(Part of a data file)
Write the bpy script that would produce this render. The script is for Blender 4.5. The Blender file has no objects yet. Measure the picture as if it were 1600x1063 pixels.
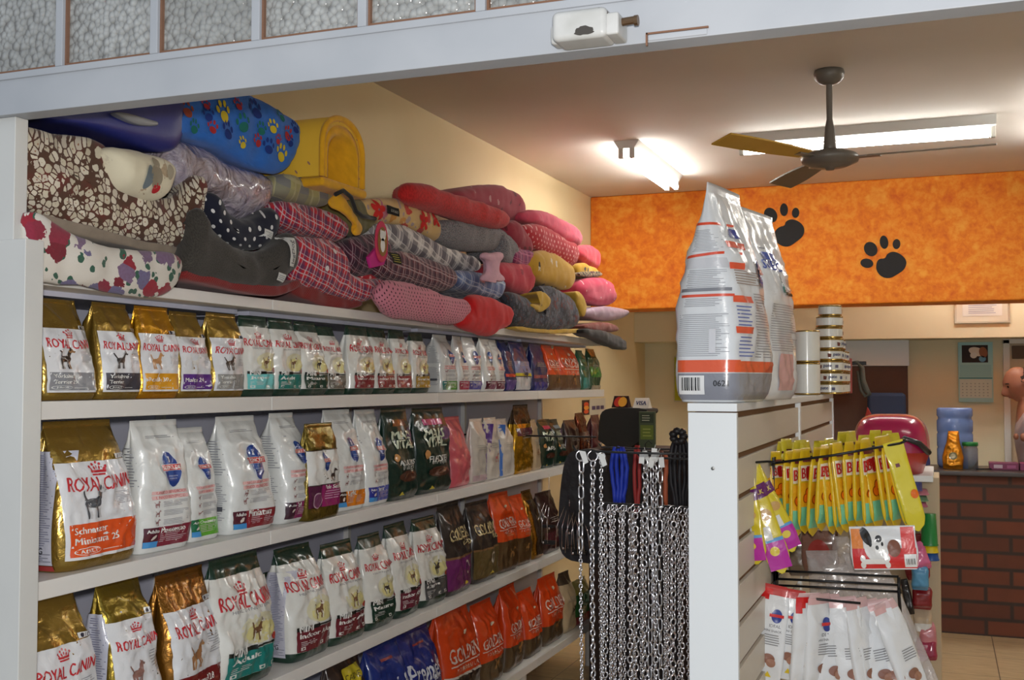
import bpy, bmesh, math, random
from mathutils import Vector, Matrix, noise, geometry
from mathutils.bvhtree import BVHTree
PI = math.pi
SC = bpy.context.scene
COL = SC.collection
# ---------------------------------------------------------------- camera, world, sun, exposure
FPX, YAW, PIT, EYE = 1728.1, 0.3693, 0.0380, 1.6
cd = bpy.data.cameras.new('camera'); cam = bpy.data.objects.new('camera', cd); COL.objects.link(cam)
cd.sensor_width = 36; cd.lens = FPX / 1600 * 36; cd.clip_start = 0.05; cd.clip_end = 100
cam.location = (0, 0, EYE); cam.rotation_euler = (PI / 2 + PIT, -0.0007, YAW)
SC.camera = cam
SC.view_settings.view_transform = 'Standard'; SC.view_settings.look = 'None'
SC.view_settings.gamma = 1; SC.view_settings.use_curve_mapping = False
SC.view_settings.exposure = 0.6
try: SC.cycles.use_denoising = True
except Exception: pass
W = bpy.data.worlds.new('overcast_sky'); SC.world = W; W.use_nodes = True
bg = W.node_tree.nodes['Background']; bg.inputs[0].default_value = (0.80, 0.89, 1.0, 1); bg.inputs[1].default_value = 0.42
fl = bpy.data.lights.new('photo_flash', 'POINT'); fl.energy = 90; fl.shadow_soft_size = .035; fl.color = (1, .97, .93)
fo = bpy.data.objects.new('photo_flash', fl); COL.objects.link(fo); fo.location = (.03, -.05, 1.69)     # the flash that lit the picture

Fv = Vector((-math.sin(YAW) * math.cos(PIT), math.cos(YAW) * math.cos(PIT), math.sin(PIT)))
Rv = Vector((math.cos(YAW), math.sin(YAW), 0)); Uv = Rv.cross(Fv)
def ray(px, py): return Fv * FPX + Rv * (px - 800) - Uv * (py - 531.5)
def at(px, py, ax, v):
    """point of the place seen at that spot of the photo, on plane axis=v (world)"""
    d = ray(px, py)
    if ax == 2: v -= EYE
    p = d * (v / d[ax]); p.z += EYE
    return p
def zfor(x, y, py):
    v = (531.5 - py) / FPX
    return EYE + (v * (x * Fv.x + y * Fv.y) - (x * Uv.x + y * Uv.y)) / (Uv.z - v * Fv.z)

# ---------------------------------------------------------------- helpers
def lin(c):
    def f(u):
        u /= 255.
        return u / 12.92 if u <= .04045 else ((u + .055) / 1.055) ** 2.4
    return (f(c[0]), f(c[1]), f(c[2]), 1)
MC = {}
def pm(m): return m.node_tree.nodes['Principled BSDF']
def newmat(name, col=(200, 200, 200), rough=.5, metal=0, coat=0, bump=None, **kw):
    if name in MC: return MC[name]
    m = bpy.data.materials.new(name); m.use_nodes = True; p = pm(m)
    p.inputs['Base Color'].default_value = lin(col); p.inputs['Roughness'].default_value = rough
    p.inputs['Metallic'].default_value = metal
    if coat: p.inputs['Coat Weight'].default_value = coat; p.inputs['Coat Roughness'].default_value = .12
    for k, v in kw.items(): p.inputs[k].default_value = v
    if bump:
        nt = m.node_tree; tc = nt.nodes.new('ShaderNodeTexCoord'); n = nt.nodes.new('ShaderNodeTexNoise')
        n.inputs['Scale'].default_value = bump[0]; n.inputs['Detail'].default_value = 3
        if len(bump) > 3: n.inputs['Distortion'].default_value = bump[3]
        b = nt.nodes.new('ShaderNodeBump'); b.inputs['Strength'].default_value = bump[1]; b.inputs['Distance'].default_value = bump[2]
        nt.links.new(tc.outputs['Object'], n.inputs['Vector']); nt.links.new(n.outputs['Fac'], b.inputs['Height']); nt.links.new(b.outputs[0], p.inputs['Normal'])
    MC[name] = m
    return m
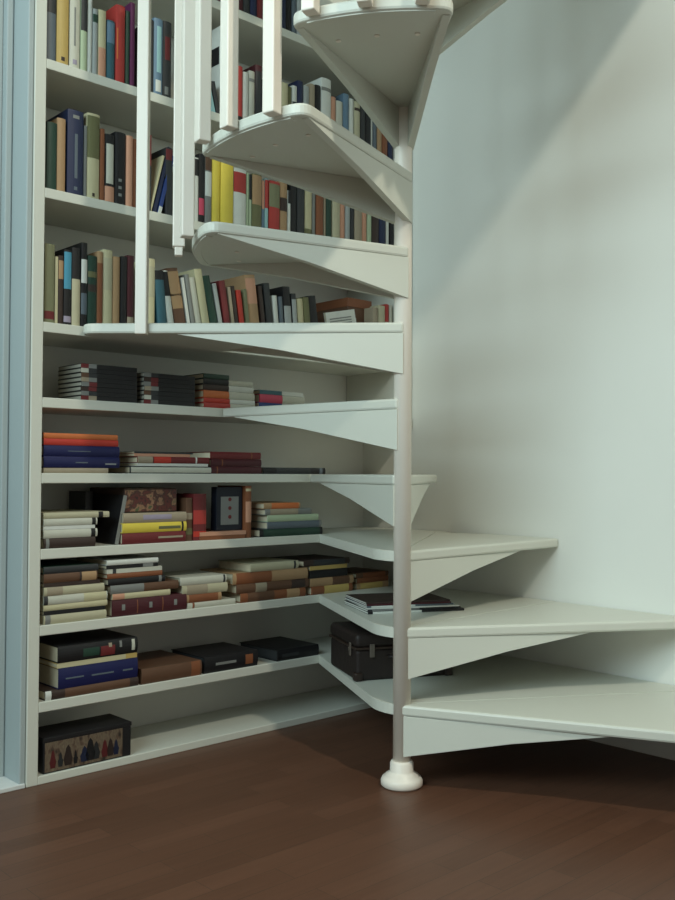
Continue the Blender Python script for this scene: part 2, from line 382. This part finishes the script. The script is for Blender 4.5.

To do: Omit the pictures, and quote the material above exactly as given.

Response for this exercise:
Write the bpy script that would produce this render. The script is for Blender 4.5. The Blender file has no objects yet. Measure the picture as if it were 1600x1063 pixels.
import bpy, bmesh, math, random
from mathutils import Vector, Matrix, noise, geometry
from mathutils.bvhtree import BVHTree
PI = math.pi
SC = bpy.context.scene
COL = SC.collection
# ---------------------------------------------------------------- camera, world, sun, exposure
FPX, YAW, PIT, EYE = 1728.1, 0.3693, 0.0380, 1.6
cd = bpy.data.cameras.new('camera'); cam = bpy.data.objects.new('camera', cd); COL.objects.link(cam)
cd.sensor_width = 36; cd.lens = FPX / 1600 * 36; cd.clip_start = 0.05; cd.clip_end = 100
cam.location = (0, 0, EYE); cam.rotation_euler = (PI / 2 + PIT, -0.0007, YAW)
SC.camera = cam
SC.view_settings.view_transform = 'Standard'; SC.view_settings.look = 'None'
SC.view_settings.gamma = 1; SC.view_settings.use_curve_mapping = False
SC.view_settings.exposure = 0.6
try: SC.cycles.use_denoising = True
except Exception: pass
W = bpy.data.worlds.new('overcast_sky'); SC.world = W; W.use_nodes = True
bg = W.node_tree.nodes['Background']; bg.inputs[0].default_value = (0.80, 0.89, 1.0, 1); bg.inputs[1].default_value = 0.42
fl = bpy.data.lights.new('photo_flash', 'POINT'); fl.energy = 90; fl.shadow_soft_size = .035; fl.color = (1, .97, .93)
fo = bpy.data.objects.new('photo_flash', fl); COL.objects.link(fo); fo.location = (.03, -.05, 1.69)     # the flash that lit the picture

Fv = Vector((-math.sin(YAW) * math.cos(PIT), math.cos(YAW) * math.cos(PIT), math.sin(PIT)))
Rv = Vector((math.cos(YAW), math.sin(YAW), 0)); Uv = Rv.cross(Fv)
def ray(px, py): return Fv * FPX + Rv * (px - 800) - Uv * (py - 531.5)
def at(px, py, ax, v):
    """point of the place seen at that spot of the photo, on plane axis=v (world)"""
    d = ray(px, py)
    if ax == 2: v -= EYE
    p = d * (v / d[ax]); p.z += EYE
    return p
def zfor(x, y, py):
    v = (531.5 - py) / FPX
    return EYE + (v * (x * Fv.x + y * Fv.y) - (x * Uv.x + y * Uv.y)) / (Uv.z - v * Fv.z)

# ---------------------------------------------------------------- helpers
def lin(c):
    def f(u):
        u /= 255.
        return u / 12.92 if u <= .04045 else ((u + .055) / 1.055) ** 2.4
    return (f(c[0]), f(c[1]), f(c[2]), 1)
MC = {}
def pm(m): return m.node_tree.nodes['Principled BSDF']
def newmat(name, col=(200, 200, 200), rough=.5, metal=0, coat=0, bump=None, **kw):
    if name in MC: return MC[name]
    m = bpy.data.materials.new(name); m.use_nodes = True; p = pm(m)
    p.inputs['Base Color'].default_value = lin(col); p.inputs['Roughness'].default_value = rough
    p.inputs['Metallic'].default_value = metal
    if coat: p.inputs['Coat Weight'].default_value = coat; p.inputs['Coat Roughness'].default_value = .12
    for k, v in kw.items(): p.inputs[k].default_value = v
    if bump:
        nt = m.node_tree; tc = nt.nodes.new('ShaderNodeTexCoord'); n = nt.nodes.new('ShaderNodeTexNoise')
        n.inputs['Scale'].default_value = bump[0]; n.inputs['Detail'].default_value = 3
        if len(bump) > 3: n.inputs['Distortion'].default_value = bump[3]
        b = nt.nodes.new('ShaderNodeBump'); b.inputs['Strength'].default_value = bump[1]; b.inputs['Distance'].default_value = bump[2]
        nt.links.new(tc.outputs['Object'], n.inputs['Vector']); nt.links.new(n.outputs['Fac'], b.inputs['Height']); nt.links.new(b.outputs[0], p.inputs['Normal'])
    MC[name] = m
    return m
Continue the Blender Python script for this scene: part 2, from line 382. This part finishes the script. The script is for Blender 4.5.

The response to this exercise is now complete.